Bank of Japan Gov. Haruhiko Kuroda, who was appointed by Abe to promote an ultraloose monetary policy, confidently declared in April 2013 that Japan would tame deflation in just two years by buying a staggering amount of government bonds each month and somehow stimulating the nation’s economy. But in almost 2½ years, Japan is still far from achieving Kuroda’s inflation target of 2 percent a year, prompting economists to question the validity of his — and Abe’s — economic remedies.

On Sept. 8, the government released revised GDP figures for the April-June period showing that the economy shrank 1.2 percent on an annualized basis.

Elsewhere, the Chinese economy continues to struggle. Last month, the Shanghai stock market crashed, prompting many in recent months to suspect that the country may no longer be able to sustain its miraculous economic growth.

Doubts about the Chinese economy sent the Tokyo stock exchange in a tailspin, as China is the nation’s No. 1 trading partner in terms of the value of exports and imports.

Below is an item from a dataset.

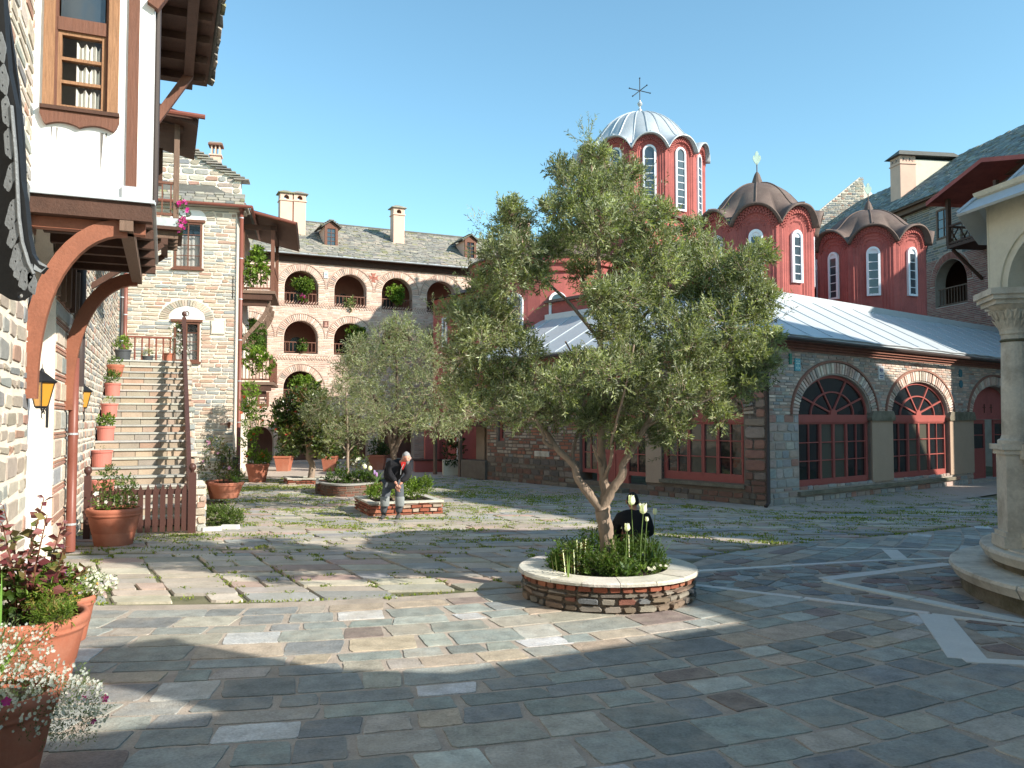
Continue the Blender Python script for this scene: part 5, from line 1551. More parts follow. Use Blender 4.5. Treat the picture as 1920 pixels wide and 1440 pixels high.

Shiro Tazaki, a veteran journalist and senior writer at Jiji Press, predicted that Abe will make the economy his top priority. For Abe, he wrote, “the season of security issues” ended with the enactment of the security bills.

Until next summer’s Upper House poll, Abe will maintain his still-strong influence over Liberal Democratic Party members because they will need to stay united in order to survive the election.

Once the poll is over, his rivals will begin preparing for a post-Abe era that will considerably weaken his influence, Tazaki wrote in an online column published Sept. 7.

“It won’t be an easy task to maintain his clout in the administration because the nation will start questioning the achievements of ‘Abenomics’ and (rival politicians) will openly start moving toward the post-Abe era,” Tazaki wrote.

Abe was re-elected LDP president on Sept. 8, winning another three-year term as head of the ruling party.

Under LDP rules, he cannot run for a third term.

“Any administration will lose much of its political clout in a second term,” Tazaki pointed out.

“(Abe) will no doubt find it more difficult than ever to handle political affairs,” Tazaki wrote.